>> START Provided records
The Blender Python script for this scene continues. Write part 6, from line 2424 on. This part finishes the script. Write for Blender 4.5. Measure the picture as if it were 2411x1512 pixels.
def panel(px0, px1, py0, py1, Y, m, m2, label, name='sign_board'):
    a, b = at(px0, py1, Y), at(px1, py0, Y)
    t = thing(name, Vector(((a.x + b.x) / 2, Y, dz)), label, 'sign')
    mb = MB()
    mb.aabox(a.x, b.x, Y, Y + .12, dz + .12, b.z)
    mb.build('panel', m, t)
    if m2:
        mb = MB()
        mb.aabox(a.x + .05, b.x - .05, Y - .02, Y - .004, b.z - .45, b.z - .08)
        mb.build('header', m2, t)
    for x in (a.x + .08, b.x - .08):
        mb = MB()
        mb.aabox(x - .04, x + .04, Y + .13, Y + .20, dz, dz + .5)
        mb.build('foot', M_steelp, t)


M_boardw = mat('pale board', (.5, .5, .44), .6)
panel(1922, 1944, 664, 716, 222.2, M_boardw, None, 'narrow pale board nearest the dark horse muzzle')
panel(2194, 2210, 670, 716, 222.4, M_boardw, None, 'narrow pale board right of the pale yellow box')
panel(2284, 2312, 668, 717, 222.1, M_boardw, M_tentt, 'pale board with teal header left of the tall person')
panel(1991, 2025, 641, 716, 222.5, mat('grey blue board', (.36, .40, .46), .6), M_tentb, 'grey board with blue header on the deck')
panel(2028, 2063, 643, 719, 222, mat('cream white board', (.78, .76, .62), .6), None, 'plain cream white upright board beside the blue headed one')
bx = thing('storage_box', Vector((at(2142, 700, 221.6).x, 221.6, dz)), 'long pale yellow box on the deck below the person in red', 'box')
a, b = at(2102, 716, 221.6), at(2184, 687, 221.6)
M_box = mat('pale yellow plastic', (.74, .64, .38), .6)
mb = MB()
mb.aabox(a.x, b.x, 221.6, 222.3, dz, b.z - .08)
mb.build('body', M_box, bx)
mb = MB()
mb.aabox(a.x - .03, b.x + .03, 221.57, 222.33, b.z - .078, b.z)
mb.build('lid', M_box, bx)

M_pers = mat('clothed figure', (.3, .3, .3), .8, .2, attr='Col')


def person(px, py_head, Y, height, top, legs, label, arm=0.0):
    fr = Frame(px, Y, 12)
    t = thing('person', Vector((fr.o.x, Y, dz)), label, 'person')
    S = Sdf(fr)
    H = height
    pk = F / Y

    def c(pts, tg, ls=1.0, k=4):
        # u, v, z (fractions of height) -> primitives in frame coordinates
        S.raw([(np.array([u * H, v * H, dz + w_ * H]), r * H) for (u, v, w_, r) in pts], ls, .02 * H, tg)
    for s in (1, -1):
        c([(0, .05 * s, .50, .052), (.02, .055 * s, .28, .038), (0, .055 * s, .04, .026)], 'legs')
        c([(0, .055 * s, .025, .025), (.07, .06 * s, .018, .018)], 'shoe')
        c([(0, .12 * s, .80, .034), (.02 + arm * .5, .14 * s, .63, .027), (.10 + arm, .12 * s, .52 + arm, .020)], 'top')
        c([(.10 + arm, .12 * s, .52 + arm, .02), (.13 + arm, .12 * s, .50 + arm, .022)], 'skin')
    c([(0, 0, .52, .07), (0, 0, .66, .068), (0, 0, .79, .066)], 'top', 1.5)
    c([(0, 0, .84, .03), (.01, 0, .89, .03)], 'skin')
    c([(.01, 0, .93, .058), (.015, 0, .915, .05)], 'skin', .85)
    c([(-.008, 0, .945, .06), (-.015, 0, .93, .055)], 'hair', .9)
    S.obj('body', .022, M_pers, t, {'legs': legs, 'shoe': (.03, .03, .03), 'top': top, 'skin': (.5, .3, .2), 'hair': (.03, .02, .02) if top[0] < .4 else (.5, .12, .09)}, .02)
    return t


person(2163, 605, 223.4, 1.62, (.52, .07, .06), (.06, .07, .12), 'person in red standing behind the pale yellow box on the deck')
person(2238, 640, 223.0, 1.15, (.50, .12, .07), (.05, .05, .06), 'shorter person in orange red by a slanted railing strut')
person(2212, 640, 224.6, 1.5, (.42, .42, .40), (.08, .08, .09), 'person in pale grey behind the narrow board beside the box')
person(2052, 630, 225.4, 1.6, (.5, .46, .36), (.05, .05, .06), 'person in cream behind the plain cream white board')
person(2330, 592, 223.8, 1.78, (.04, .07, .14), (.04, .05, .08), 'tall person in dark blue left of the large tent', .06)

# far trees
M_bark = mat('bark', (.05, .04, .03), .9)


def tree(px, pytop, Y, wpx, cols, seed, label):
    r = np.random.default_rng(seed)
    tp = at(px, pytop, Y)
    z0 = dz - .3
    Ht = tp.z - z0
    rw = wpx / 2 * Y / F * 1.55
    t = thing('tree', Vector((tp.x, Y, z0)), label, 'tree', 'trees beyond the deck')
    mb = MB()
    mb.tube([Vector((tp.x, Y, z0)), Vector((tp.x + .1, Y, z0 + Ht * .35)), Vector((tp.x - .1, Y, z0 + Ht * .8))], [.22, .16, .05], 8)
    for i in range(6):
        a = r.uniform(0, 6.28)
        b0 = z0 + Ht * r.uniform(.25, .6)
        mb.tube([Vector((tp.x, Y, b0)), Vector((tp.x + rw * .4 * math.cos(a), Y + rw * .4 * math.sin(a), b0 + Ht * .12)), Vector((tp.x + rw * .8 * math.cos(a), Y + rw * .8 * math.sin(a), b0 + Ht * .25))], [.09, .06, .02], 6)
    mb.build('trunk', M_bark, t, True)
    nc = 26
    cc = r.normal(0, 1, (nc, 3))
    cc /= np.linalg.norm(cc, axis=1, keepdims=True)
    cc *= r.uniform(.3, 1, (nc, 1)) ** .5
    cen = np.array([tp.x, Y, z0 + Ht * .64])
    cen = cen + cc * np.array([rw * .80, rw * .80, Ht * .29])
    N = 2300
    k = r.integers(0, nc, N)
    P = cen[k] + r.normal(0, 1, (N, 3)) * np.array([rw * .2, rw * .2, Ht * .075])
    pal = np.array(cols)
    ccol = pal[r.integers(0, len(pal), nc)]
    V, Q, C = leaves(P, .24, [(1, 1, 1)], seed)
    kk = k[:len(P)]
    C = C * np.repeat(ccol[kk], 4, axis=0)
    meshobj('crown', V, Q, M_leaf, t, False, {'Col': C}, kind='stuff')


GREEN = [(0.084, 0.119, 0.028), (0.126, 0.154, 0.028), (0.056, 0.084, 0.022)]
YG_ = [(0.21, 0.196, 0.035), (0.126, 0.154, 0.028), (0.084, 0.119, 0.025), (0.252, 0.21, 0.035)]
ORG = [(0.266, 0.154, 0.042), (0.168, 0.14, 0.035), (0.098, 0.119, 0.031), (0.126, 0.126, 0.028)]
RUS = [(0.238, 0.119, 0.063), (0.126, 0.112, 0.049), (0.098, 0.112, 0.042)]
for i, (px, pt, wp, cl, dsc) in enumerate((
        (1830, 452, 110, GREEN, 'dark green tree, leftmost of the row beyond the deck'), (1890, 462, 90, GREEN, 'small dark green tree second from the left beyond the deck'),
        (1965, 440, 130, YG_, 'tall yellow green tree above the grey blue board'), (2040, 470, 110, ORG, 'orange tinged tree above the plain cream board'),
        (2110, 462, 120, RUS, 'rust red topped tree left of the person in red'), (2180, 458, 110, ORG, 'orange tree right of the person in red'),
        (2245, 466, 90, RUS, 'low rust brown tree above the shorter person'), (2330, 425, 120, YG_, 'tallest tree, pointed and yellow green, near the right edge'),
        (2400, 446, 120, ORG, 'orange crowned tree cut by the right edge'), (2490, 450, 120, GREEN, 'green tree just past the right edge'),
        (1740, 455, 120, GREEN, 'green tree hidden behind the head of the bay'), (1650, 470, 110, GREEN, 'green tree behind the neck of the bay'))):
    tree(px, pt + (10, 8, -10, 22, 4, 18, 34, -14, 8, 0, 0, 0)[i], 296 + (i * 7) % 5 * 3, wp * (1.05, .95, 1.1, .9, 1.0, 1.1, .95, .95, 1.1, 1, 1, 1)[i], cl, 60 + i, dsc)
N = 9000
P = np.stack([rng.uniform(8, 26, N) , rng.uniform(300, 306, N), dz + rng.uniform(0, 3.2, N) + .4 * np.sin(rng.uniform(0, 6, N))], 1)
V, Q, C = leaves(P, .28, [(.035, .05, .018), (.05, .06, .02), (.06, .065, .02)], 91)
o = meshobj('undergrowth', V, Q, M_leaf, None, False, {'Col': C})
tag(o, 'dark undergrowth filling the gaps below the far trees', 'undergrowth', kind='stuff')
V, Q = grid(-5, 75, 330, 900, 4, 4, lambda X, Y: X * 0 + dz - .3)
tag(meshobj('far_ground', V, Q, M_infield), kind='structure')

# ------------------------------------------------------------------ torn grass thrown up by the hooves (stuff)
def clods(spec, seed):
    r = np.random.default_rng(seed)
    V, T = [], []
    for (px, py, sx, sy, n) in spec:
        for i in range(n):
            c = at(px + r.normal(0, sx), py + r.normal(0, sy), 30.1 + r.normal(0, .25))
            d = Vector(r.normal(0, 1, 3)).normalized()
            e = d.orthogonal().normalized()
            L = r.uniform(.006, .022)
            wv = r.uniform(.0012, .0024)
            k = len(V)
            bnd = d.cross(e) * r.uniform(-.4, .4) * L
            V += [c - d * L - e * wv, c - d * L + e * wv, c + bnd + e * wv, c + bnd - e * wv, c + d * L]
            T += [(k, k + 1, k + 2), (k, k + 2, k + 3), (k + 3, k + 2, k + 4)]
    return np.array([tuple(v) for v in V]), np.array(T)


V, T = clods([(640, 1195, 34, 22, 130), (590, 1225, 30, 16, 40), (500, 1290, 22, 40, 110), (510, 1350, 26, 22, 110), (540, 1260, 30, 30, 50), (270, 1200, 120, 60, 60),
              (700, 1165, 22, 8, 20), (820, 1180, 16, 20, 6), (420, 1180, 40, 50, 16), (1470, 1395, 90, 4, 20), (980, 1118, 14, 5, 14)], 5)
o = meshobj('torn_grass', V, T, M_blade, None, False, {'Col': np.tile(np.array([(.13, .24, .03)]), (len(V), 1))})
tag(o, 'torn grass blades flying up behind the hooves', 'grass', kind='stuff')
>> END Provided records
>> START Provided records
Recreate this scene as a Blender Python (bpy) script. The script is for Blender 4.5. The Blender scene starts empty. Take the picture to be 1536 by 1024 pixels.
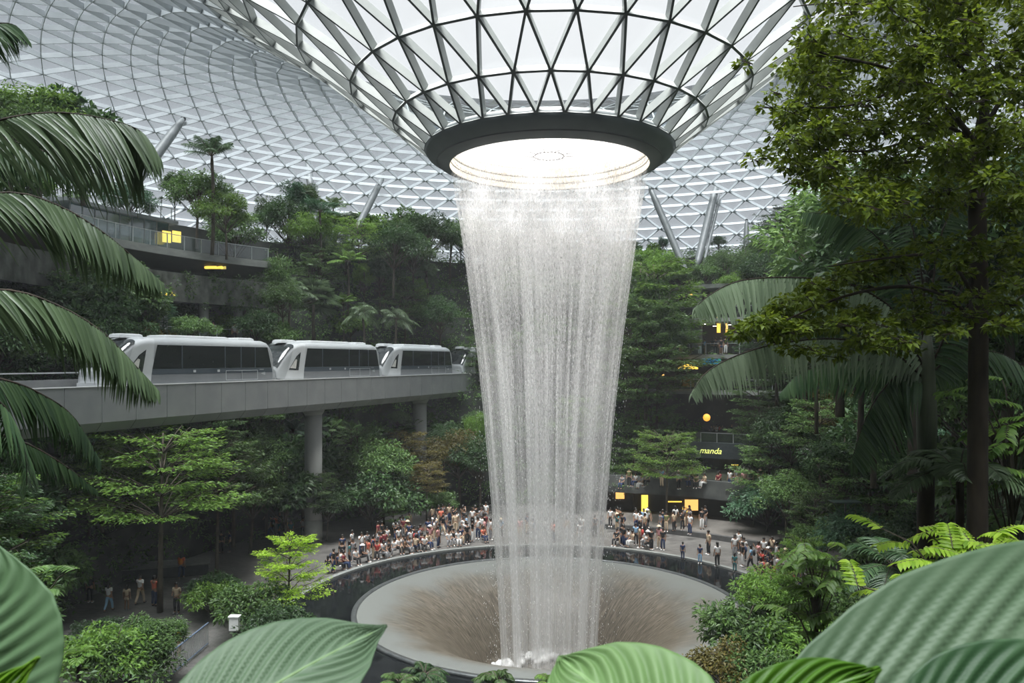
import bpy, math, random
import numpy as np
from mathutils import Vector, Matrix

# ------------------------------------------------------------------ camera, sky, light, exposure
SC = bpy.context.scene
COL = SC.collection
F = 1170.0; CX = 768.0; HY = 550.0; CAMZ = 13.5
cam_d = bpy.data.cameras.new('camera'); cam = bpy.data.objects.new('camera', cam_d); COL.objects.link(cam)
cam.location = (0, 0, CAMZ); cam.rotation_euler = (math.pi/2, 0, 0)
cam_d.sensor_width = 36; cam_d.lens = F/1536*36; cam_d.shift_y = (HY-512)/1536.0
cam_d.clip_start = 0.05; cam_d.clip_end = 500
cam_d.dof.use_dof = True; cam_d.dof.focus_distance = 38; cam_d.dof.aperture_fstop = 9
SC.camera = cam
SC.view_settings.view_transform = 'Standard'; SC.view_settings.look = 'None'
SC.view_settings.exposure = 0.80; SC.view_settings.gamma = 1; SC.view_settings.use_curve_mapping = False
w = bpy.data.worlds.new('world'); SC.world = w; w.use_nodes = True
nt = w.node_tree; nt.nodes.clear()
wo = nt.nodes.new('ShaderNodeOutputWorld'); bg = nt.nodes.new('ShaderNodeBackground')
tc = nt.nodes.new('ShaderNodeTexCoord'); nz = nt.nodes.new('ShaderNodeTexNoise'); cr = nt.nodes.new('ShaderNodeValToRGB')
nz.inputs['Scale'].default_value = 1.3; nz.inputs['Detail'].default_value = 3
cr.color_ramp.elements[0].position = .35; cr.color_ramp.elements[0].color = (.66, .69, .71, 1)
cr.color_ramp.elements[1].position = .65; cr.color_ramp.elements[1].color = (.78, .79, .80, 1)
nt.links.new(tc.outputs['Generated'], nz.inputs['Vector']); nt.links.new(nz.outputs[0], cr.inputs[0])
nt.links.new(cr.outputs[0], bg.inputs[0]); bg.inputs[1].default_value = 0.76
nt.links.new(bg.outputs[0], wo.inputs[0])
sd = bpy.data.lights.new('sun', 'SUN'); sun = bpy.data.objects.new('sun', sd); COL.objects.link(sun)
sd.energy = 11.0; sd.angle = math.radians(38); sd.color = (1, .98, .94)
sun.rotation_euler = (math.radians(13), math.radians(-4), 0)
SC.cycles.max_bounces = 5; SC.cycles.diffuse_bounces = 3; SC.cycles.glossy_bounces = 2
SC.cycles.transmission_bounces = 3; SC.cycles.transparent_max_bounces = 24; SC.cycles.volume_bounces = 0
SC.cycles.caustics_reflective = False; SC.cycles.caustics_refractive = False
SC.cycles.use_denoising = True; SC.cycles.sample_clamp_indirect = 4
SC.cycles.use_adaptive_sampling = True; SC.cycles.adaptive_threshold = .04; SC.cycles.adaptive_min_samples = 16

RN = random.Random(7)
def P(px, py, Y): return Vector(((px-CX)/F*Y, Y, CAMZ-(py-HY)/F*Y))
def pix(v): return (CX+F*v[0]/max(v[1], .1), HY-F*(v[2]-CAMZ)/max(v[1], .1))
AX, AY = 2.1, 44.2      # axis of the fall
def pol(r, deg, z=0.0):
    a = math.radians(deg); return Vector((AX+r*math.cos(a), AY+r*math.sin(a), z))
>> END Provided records
§ **Work to be completed**
From the records above, give again only the part that opens with the line containing "Recreate this scene" and closes with the line containing "from mathutils import Vector, Matrix". Keep both ends but drop the pictures.

§ **Response for this exercise**
Recreate this scene as a Blender Python (bpy) script. The script is for Blender 4.5. The Blender scene starts empty. Take the picture to be 1536 by 1024 pixels.
import bpy, math, random
import numpy as np
from mathutils import Vector, Matrix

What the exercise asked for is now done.